包括非素数在内的素数检查器

Question

I am trying to solve Project Euler number 7.

By listing the first six prime numbers: 2, 3, 5, 7, 11, and 13, we can see that the 6th prime is 13.
What is the 10 001st prime number?

First thing that came into my mind was using length of list. This was very ineffective solution as it took over a minute. This is the used code.

def ch7():
    primes = []
    x = 2
    while len(primes) != 10001:
        for i in range(2, x):
            if x % i == 0:
                 break
        else:
            primes.append(x)
        x += 1
    
    print(primes[-1])

ch7()

 # Output is: 104743. 

This works well but I wanted to reach faster solution. Therefore I did a bit of research and found out that in order to know if a number is a prime, we need to test whether it is divisible by any number up to its square root eg in order to know if 100 is a prime we dont need to divide it by every number up to 100, but only up to 10.

When I implemented this finding weird thing happened. The algorithm included some non primes. To be exact 66 of them. This is the adjusted code:

import math

primes = []
def ch7():
    x = 2
    while len(primes) != 10001:
        for i in range(2, math.ceil(math.sqrt(x))):
            if x % i == 0:
                break
        else:
            primes.append(x)
        x += 1
    
    print(primes[-1])

ch7()

# Output is 104009

This solution takes under a second but it includes some non primes. I used math.ceil() in order to get int instead of float but I figured it should not be a problem since it still tests by every int up to square root of x.

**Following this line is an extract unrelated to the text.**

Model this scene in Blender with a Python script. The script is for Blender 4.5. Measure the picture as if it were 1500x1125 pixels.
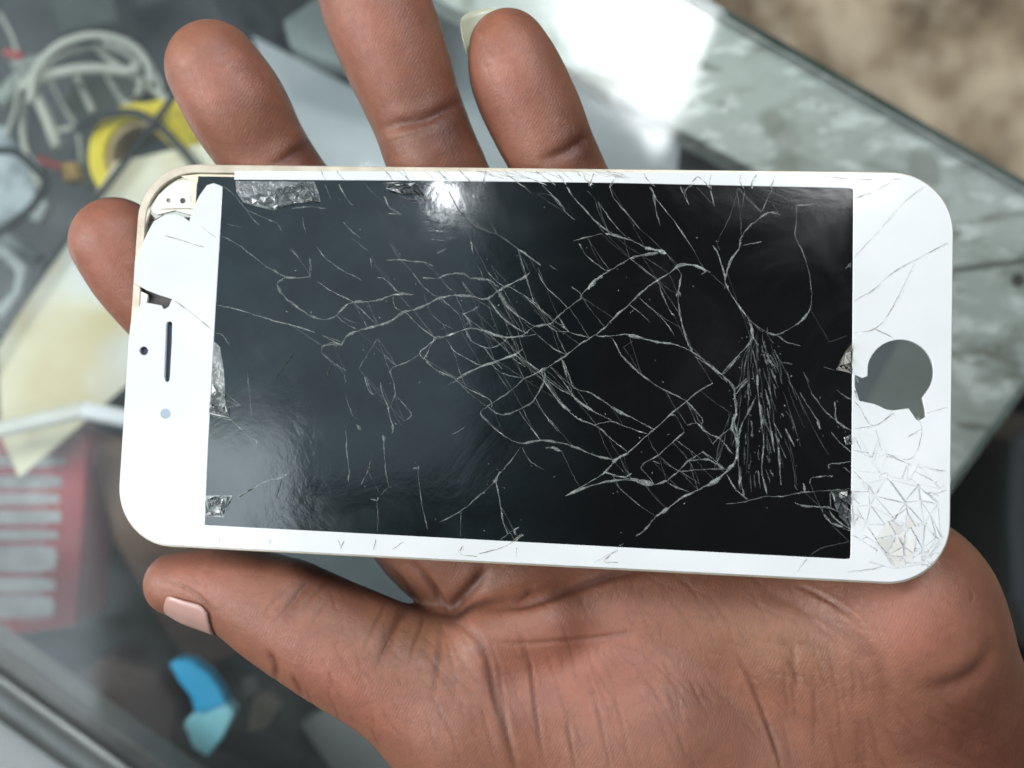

Thank you for any suggestions.

Answer 1

Your solution generates a list of primes, but doens't use that list for anything but extracting the last element. We can toss that list , and cut the time of the code in half by treating 2 as a special case, and only testing odd numbers:

def ch7(limit=10001):  # assume limit is >= 1
    prime = 2
    number = 3
    count = 1

    while count < limit:
        for divisor in range(3, int(number ** 0.5) + 1, 2):
            if number % divisor == 0:
                break
        else:  # no break
            prime = number
            count += 1

        number += 2

    return prime

print(ch7())

But if you're going to collect a list of primes, you can use that list to get even more speed out of the program (about 10% for the test limits in use) by using those primes as divisors instead of odd numbers:

def ch7(limit=10001):  # assume limit is >= 1
    primes = [2]
    number = 3

    while len(primes) < limit:
        for prime in primes:
            if prime * prime > number:  # look no further
                primes.append(number)
                break

            if number % prime == 0:  # composite
                break
        else:  # may never be needed but prime gaps can be arbitrarily large
            primes.append(number)

        number += 2

    return primes[-1]


print(ch7())

BTW, your second solution, even with the + 1 fix you mention in the comments, comes up with one prime beyond the correct answer. This is due to the way your code (mis)handles the prime 2.